Can people please stop with the “command economy” bullshit?
the Soviet Union had a wage labour commodity economy with banks, lines of credit, rates of profit and Soviet corporations had local management making decisions to maximise profit.
At the investment bank level the plan coordinated which sectors would receive investment and had broad plans for output.
Alongside this the party acted as an audit system to prevent undesired or excessive corruption. And to pay graft to the feted pet industries where quality was mandatory (post 1945 military production for example.)
Dealing with the Soviet Union through a lens of “command economy” is a great way to demonstrate ignorance regarding Soviet economic history.
OTOH it is certainly possible that both points of view are right. There was a "command economy" of sorts (in part because of the technocrats and engineers from the Czarist era who were allowed to be let loose until Stalin's purges, after which the central planners realized that things were getting out of control so fast that the economy fell apart) which existed alongside a "wage labor commodity economy" (because something was needed to help finance the system, even with propaganda BS that it was all for the
naród which one could easily see through). You see elements of both in action when talking (in Chat) about modern Belarus, for example, except AFAIK there is nothing like Gosplan and the five-year plans. In Marxist terminology, the type of economy the Soviet Union had tended to be controversially known as the
Asiatic mode of production, and which in Russian historiography some, like Andrei Grinëv, call "politarism" (from the Greek πολιτεία). According to Grinëv and his circle, politarism is a stage all societies go through at some point which requires the heavy dominance of the state in all affairs (hence the name), especially in ownership of the economic structures and hence the functioning of society. Eventually, societies will discard this politarist stage and move onto other forms of organization, but Russia had a peculiar form of politarism which persisted under the Tsars and into the Soviet Union which was intertwined with the functioning of the state itself. (
This paper by Grinëv himself provides some overview of the politarist thesis as it applies to Russia, as is
another paper of his regarding whether the Soviet Union really was socialist as its supporters claimed, while
this non-Grinëv paper provides a critical investigation in the politarist concept and how it relates to post-Soviet Russian historiography as a whole.)
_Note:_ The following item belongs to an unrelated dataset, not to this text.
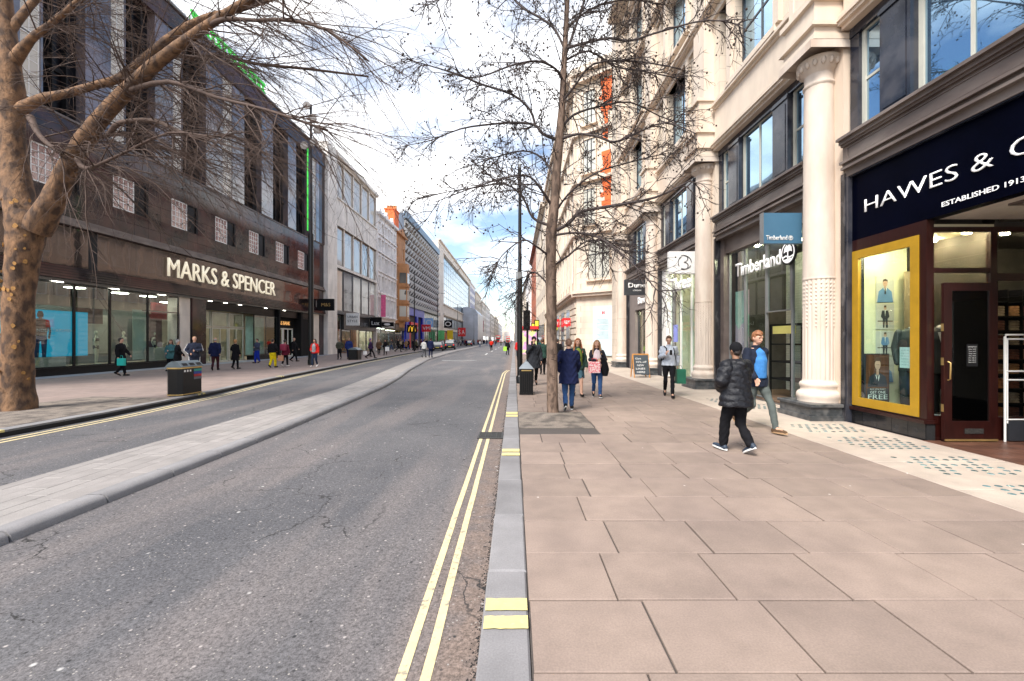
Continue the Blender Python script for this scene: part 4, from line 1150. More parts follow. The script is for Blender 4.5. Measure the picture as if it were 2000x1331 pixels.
b = MB(); b.box(-20.5, -18.9, 53.1, 53.3, 3.4, 4.9); b.build('board', M_white, s1); text('URBAN', s1, (-20.3, 53.08, 4.3), 1.2, .28, 'C', M_darkframe, .01, False, name='lettering'); text('STYLE', s1, (-20.3, 53.08, 3.8), 1.2, .28, 'C', M_darkframe, .01, False, name='lettering')
s1 = thing('projecting_sign', 'black square sign with white lettering at the far end of the white stone block', 'sign', (-20.6, 63, 4)); b = MB(); b.box(-20.9, -19.2, 63, 63.2, 3.4, 4.9); b.build('board', M_blackmatt, s1); text('Lux', s1, (-20.6, 62.98, 3.8), 1.1, .55, 'C', M_white, .01, False, name='lettering')

# ornate white front
b3 = thing('building', 'ornate white Victorian front with rows of arched windows and deep cornices', 'building', (-21, 72, 0))
F3 = Front(-21.0, 'L')
y0, y1 = 66.4, 77.0
cs = [(y0 + .45 + 1.7 * i, y0 + .45 + 1.7 * i + 1.05) for i in range(6)]
rows3 = [(5.6, 8.2), (9.3, 11.6), (12.6, 14.7), (15.6, 17.4), (18.4, 19.9)]
b = MB(); F3.wall(b, y0, y1, 4.6, 21.2, [(a, c, z0, z1) for a, c in cs for z0, z1 in rows3], .5); b.build('wall', M_ornate, b3)
b = MB(); F3.b(b, y0, y1, -14, -.51, 4, 21.1); b.build('body', M_ornate, b3)
for z0, z1 in rows3:
    for a, c in cs: F3.window(b3, a, c, z0, z1, -.2, 1, 2, M_whiteframe, G_win, .08)
    b = MB(); F3.b(b, y0, y1, 0, .35, z0 - .45, z0 - .28); F3.b(b, y0, y1, 0, .2, z0 - .6, z0 - .45); b.build('string_course', M_ornate, b3)
    for a, c in cs:
        mm = (a + c) / 2; bb = MB(); bb.prism([(a - .15, z1 + .02), (c + .15, z1 + .02), (c + .1, z1 + .3), (mm, z1 + .62), (a - .1, z1 + .3)], -21, -20.8, 'x'); bb.build('window_hood', M_ornate, b3)
b = MB(); 
for i in range(7): F3.b(b, y0 + .1 + 1.7 * i - .05, y0 + .1 + 1.7 * i + .22, 0, .22, 5, 20.7)
b.build('pilasters', M_ornate, b3)
b = MB(); F3.b(b, y0, y1, -.5, .6, 20.9, 21.3)
for yy_ in (68.3, 71.8, 75.2): b.prism([(yy_ - 1.0, 21.3), (yy_ + 1.0, 21.3), (yy_ + .6, 21.9), (yy_, 22.6), (yy_ - .6, 21.9)], -21.4, -20.9, 'x')
b.build('gable', M_ornate, b3)
shopfront(b3, F3, y0 + .2, y1 - .2, 4.6, M_greyframe, nx=4)
s1 = thing('shop_sign', 'white lettering on the grey fascia below the ornate white front', 'sign', (-20.9, 73, 3.8)); text('Holland', s1, (-20.97, 72.3, 3.8), 3.2, .5, 'L', M_whitelit, .05, False, name='lettering')
s1 = thing('hanging_banner', 'pink and white vertical banner on the ornate white front', 'banner', (-20.8, 67.5, 5.2)); b = MB(); b.box(-20.6, -19.9, 67.4, 67.5, 5.2, 8.6); b.build('banner', mat('pink_banner', (.75, .12, .28), .6, var=.2, scale=3), s1); b = MB(); b.box(-21, -19.9, 67.43, 67.47, 8.6, 8.68); b.build('arm', M_steel, s1)
s1 = thing('projecting_sign', 'black oval sign hanging over the pavement below the ornate white front', 'sign', (-20.6, 68, 4)); b = MB(); b.box(-20.9, -18.9, 68.2, 68.4, 3.7, 4.4); b.build('board', M_blackmatt, s1); b = MB(); b.ball((-19.9, 68.19, 4.05), (.5, .02, .18)); b.build('emblem', M_white, s1)

# terracotta front with oriel, brick chimney
F4 = Front(-21.0, 'L')
b4 = thing('building', 'narrow orange terracotta front with a tall projecting oriel window', 'building', (-21, 80, 0))
y0, y1 = 77.0, 84.0
hs = [(78.0, 78.9, z, z + 2.2) for z in (5.5, 9.3, 13, 16.6)] + [(82.1, 83.0, z, z + 2.2) for z in (5.5, 9.3, 13, 16.6)]
b = MB(); F4.wall(b, y0, y1, 4.6, 21, hs, .5); b.build('wall', M_terracotta, b4)
for h_ in hs: F4.window(b4, *h_, -.2, 1, 2, M_whiteframe, G_win, .08)
b = MB(); F4.b(b, y0, y1, -14, -.51, 4, 20.9); b.build('body', M_terracotta, b4)
b = MB()
orl = [(-21, 79.2), (-19.6, 79.8), (-19.6, 81.4), (-21, 82.0)]
b.prism(orl, 5.0, 15.6, 'z'); b.prism([(-21, 79.6), (-20.4, 80.1), (-20.4, 81.1), (-21, 81.6)], 3.9, 5.0, 'z')
b.build('oriel', M_terracotta, b4)
for z in (5.9, 8.9, 12.0):
    for (ya, yb) in ((79.95, 80.5), (80.7, 81.25)): 
        bb = MB(); bb.box(-19.62, -19.57, ya, yb, z, z + 1.9); bb.build('window', M_whiteframe, b4); bb = MB(); bb.box(-19.568, -19.555, ya + .06, yb - .06, z + .06, z + 1.84); bb.build('pane', G_win, b4)
    bb = MB(); bb.add([(-20.85, 79.24, z), (-19.75, 79.71, z), (-19.75, 79.71, z + 1.9), (-20.85, 79.24, z + 1.9)], [(0, 1, 2, 3)]); bb.build('side_pane', G_win, b4)
    bb = MB(); bb.prism([(-21, 79.05), (-19.45, 79.7), (-19.45, 81.5), (-21, 82.15)], z - .7, z - .45, 'z'); bb.build('moulding', M_terracotta, b4)
b = MB(); b.prism([(81.0, 21), (83.9, 21), (83.5, 21.8), (82.5, 22.6), (81.4, 21.8)], -21.5, -20.9, 'x'); F4.b(b, y0, y1, -.5, .5, 20.8, 21.2); b.build('gable', M_terracotta, b4)
shopfront(b4, F4, y0 + .3, y1 - .3, 4.4, M_bronze, nx=2, inner=M_interior_dark)
b = MB(); b.box(-23.4, -21.6, 78.6, 81.5, 20.9, 25.2); b.box(-23.5, -21.5, 78.5, 81.6, 25.2, 25.5); b.build('chimney', M_brick, b4)
pot = MB(); pot.lathe([(.22, 0), (.18, .7), (.22, .8)], (0, 0), 8); POT = pot.mesh('chimney_pot', M_terracotta)
for k in range(5): piece('chimney_pot', POT, b4, (-23.2 + k * .37, 80, 25.5))
s1 = thing('projecting_sign', 'black sign with a yellow arched emblem beside the terracotta oriel', 'sign', (-20.6, 84, 4)); b = MB(); b.box(-20.6, -18.7, 83.8, 84.0, 3.0, 4.5); b.build('board', M_blackmatt, s1)
b = MB()
for dx in (-.32, .32): b.tube([(-19.65 + dx - .3, 83.77, 3.25), (-19.65 + dx - .2, 83.77, 4.0), (-19.65 + dx, 83.77, 4.25), (-19.65 + dx + .2, 83.77, 4.0), (-19.65 + dx + .3, 83.77, 3.25)], .09, 6)
b.build('emblem', mat('yellow_sign', (.8, .5, .02), .5, emit=(1, .6, .05), estr=.3), s1)

# faceted block: rows of folded metal diamonds over a blue shopfront
F5 = Front(-21.0, 'L')
b5 = thing('building', 'tall block clad in rows of folded grey diamond facets above a bright blue shopfront', 'building', (-21, 102, 0))
y0, y1 = 84.0, 121.0
b = MB(); F5.b(b, y0, y1, -16, -.3, 0, 26.2); b.build('wall', mat('slate_blue_flank', (.10, .14, .20), .5, var=.2), b5)
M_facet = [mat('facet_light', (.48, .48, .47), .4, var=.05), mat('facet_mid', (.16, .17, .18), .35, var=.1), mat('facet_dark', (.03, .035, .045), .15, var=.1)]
nr, nc = 10, 17; pw, ph = (y1 - y0) / nc, (25.2 - 9.0) / nr
fb_ = MB(); 
def facet():
    b = MB(); S = 1; w, h = pw, ph
    A, B, C, D = (0, 0, 0), (0, w, 0), (0, w, h), (0, 0, h)
    M1 = (.75, w * .35, h * .55)
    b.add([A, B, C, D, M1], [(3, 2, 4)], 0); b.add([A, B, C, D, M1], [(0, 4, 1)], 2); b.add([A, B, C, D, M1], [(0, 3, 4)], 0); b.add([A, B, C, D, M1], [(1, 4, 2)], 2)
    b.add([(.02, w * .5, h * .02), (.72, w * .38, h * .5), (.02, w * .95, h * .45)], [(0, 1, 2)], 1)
    return b.mesh('facet', M_facet)
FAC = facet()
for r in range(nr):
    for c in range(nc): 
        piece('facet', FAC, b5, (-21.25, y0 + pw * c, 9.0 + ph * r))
b = MB(); F5.b(b, y0, y1, -.3, .35, 25.2, 26.6); b.build('parapet', mat('slate_parapet', (.10, .15, .21), .35, var=.2), b5)
b = MB(); F5.b(b, y0, y1, -.3, .5, 8.2, 9.0); b.build('band', M_greyframe, b5)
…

Since part of Grinëv's thesis is that Russia has never really moved out of its politarist stage - only changed the guise it presents itself as, hence the observation among non-Russians that all the Soviet Union had been was essentially neo-Tsarism in Marxist clothing - and that every time it has a choice to move out of it, Russia basically clung onto it more, in a White Russia the theory holds that some form of a state-centered economy would remain. I would agree that whoever takes charge would be horrific and would lead Russia down a path which would be a combination of KMT-era China and Zaïre under Mobutu, but key to the survival of any régime is whether it has control over the state itself, by which case it would also manage the economy and repress its population, and hence warlordism would mean a loss of control over the key levers of making the Russian state function. A White Russia that gains total control over the government, even without the Czar, would be more of the same as if the Czar had not abdicated; it would take a miracle on the level of the
Mexican Revolution to get Russia into a pattern more familiar to Europeans and Latin Americans (which Marxists would still call "bourgeois democracy") and avoid historical patterns to get the more optimistic scenarios of those who want a democratic White Russia (and in this case have the Mensheviks and the SRs take charge). Otherwise, on top of what everyone else has said, a White Russia would be more of a reversion to type, and as incompetent as they were the Okhrana would be as important to the functioning of a White Russia as the Cheka/OGPU/NKVD/MGB/KGB was IOTL to the Soviet Union.